Crete Greece and Crete’s greatest attraction Knossos palace


Crete is the largest of the Greek islands, offers yet another acceptable impression of life-enhancing friendliness, beauty, fertility, and the accumulated spoils of time.

An Island of larger space and population ( 500,000 inhabitants ), Crete has almost unlimited advantages for a holiday. The obvious ones are well known by now, but less common is the knowledge that it is fast developing into a splendidly planned holiday island, providing excellent accommodation in first-class hotels, holiday island, providing excellent accommodation in first-class hotels, holiday villages, and garden-enclosed beach bungalow resorts designed to suit their picturesque settings. Soft sandy beaches and seas as gentle and vividly blue-to-green as any in the Mediterranean are a special delight for carefree relaxation in the sun. Yet for all the progress Crete has made in recent years, it remains a rugged and unspoiled island.

The Cretans still live a simple life in the wild mountainous regions, or downland where vineyards and vast orchards of oranges and citrus fruit slope gently to villages and townships.

An east to west road roughly follows the northern coast with well-surfaced access roads branching off at various points to lead to towns and places of historical and sightseeing interest.
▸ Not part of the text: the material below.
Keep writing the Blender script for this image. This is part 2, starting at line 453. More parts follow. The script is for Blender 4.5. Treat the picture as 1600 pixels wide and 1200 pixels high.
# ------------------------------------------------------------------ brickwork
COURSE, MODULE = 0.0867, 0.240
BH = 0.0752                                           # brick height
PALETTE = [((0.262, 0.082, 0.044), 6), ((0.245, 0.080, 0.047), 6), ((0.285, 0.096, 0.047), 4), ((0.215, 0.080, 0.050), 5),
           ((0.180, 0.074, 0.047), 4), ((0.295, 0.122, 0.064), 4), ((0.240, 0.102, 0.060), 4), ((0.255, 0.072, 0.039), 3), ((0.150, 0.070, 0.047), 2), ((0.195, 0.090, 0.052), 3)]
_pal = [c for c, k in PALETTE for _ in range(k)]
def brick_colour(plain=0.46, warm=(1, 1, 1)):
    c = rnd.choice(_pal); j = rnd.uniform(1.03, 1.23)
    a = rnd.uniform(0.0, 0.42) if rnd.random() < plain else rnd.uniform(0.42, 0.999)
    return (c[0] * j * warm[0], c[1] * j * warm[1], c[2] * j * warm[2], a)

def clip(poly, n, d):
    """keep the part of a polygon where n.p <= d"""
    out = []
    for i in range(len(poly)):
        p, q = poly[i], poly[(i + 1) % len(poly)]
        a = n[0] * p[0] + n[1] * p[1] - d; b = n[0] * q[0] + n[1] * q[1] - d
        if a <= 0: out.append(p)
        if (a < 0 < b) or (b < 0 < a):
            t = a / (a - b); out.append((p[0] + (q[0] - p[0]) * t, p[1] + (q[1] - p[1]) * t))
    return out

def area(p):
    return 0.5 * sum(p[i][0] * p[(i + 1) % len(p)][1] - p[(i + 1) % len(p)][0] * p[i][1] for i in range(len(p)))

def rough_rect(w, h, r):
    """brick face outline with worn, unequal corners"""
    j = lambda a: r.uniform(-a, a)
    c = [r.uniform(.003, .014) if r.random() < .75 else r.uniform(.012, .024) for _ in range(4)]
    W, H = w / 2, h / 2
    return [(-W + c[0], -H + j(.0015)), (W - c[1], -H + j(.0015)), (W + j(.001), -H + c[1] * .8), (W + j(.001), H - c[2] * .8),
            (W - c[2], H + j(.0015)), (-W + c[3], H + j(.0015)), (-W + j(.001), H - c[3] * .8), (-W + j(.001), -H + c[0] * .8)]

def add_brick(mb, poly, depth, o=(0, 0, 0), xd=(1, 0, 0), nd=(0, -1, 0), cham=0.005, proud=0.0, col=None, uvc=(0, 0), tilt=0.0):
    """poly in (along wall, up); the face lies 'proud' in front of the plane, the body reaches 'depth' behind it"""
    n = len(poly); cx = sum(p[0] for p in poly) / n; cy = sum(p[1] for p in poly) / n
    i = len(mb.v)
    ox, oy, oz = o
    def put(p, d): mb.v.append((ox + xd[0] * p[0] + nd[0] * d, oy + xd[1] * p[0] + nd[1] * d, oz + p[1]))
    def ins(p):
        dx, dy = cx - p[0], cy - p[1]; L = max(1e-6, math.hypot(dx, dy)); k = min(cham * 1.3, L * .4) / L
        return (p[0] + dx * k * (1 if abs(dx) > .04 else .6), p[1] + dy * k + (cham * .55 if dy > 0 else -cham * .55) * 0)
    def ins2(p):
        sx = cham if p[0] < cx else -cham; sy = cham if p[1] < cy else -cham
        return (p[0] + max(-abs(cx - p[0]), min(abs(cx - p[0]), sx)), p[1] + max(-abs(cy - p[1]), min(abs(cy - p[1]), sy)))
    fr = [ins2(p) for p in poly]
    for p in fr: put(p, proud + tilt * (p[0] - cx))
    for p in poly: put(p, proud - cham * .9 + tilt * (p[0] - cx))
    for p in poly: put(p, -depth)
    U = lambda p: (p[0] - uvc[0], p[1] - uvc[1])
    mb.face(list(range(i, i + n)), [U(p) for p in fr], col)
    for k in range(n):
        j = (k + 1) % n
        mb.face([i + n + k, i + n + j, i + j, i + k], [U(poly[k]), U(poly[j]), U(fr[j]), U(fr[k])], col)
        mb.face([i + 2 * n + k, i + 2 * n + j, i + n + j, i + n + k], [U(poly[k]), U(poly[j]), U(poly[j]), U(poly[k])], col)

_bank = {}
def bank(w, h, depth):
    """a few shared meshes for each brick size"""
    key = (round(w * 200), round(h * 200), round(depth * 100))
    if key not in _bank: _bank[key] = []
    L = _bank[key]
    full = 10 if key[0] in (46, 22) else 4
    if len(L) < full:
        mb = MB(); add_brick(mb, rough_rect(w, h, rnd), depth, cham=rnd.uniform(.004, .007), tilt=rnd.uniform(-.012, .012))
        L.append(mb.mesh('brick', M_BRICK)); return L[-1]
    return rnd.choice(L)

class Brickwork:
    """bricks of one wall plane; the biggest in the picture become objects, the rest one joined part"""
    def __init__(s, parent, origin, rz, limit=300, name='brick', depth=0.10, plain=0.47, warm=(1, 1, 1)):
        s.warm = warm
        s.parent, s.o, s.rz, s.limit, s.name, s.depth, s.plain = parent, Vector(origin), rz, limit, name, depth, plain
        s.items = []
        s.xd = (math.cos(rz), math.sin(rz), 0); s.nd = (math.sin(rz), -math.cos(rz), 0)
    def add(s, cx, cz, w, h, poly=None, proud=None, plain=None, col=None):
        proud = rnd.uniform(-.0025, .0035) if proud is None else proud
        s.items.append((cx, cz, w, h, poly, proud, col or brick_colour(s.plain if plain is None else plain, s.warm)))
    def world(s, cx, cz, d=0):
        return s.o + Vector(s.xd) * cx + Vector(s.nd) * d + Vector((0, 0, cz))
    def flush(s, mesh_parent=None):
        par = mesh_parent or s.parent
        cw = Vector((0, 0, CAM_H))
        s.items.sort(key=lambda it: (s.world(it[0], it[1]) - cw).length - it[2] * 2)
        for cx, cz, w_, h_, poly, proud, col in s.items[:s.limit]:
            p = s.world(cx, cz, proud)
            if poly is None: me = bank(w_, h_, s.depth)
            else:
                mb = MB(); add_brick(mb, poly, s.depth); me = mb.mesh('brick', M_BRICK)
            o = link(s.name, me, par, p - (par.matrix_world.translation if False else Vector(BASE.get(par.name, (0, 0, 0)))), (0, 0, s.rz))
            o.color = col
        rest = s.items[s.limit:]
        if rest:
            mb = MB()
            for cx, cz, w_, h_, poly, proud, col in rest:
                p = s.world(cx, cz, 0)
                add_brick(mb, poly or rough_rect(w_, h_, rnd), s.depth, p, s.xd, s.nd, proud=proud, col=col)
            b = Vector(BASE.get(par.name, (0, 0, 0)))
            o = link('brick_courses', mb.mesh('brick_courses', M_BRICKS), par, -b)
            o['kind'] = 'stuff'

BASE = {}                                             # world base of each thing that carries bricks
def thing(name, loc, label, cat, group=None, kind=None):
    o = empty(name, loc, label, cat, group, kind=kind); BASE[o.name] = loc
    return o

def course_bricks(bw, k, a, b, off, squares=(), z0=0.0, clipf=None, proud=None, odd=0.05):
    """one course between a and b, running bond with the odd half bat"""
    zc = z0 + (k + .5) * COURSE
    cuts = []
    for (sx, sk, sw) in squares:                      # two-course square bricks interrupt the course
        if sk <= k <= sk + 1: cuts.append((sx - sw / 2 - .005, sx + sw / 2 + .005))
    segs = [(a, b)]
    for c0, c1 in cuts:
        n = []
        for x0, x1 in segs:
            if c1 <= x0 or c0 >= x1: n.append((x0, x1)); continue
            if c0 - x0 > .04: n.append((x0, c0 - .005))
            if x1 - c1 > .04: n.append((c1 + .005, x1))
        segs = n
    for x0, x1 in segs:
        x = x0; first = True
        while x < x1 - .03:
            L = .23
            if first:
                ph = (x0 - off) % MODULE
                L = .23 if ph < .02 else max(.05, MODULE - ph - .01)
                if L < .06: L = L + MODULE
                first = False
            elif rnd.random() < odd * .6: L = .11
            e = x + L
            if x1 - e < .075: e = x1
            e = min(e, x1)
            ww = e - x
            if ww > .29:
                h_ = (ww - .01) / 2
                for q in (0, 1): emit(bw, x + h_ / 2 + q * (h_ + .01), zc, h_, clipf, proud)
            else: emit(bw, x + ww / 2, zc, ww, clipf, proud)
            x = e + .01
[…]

Remains of every period of Crete’s history lie scattered everywhere, dating from the early Cretan and Minoan cultures to the more recent shelled buildings of the epic Battle of Crete in May 1941.

One can get to Crete either by air from Athens or by ship from Piraeus. The superb Minoan civilization, destroyed sometime in 1400 B.C., was developed in Crete. The many ruins of that civilization that exist on the island have stirred world interest for many years.

In comparison with that ancient civilization and the heights it reached we can say that the later Classical and Roman ages were periods of decline for Crete.
In 824 A.D. it was captured by the Arabs who turned it into a Saracen Pirates lair from where they launched their raids in the Mediterranean regions.

They were driven away by the Byzantine General Nicephorus Phocas ( who later became Emperor of the Byzantine Empire ). About 250 years later the Venetians came to Crete. Under their rule, the island knew economic and intellectual development, but this was curtailed when the Turks occupied the island in 1699. For as long as the Turkish yoke lasted the Cretans never ceased fighting for their freedom which they finally regained in 1912 when the island became part of the Greek nation.

A mountainous, elongated island, averaging about 55 km in width and stretching for some 264 km from east to west, Crete is as diverse in character as the rest of Greece. A chain of high mountains ( Dikti 2,142 m., Idi 2,456 m., and the White Mountains or Lefka Ori 2,454 m. ), divide it into four distinct regions whose alternating scenery combines to form the impressive beauty of the Cretan landscape. These high mountain ranges, with their natural divisions, form the island’s four provinces: Chania, Rethymnon, Heraklion, and Lassithi.

Crete’s greatest attraction is indisputably Knossos, just 5 km outside Heraklion. The most interesting ruins are the reconstructed palace and the regions around it, including the Propylaea, the long passageways, the storehouses, porches, and courtyards. The palace of Minos included the magnificent pillared flight of stairs the maze of rooms, and the throne-room of the oldest of the great kingdoms of Europe.

The graceful, high-backed throne, carved in stone is still in the position where it had been flanked by frescoes of griffins. But to the modern mind, the great marvel in Knossos is the elaborate sanitary system of the palace.


Heraklion the medieval Candia, is Crete’s main port of entry for visitors arriving by sea or air. This flourishing town is doubtless of some importance since it is in its vicinities that the splendid finds and art treasures of the Cretan cultures have been found. Heraklion itself was once a Venetian leading port in the Eastern Mediterranean and the remains of the 16th-century wall they built around the city are still well preserved.
Other interesting sights include Morosini’s Fountain, St. Mark’s Church, the Venetian Fortress, the Loggia, St. Minas Church, and the bazaar.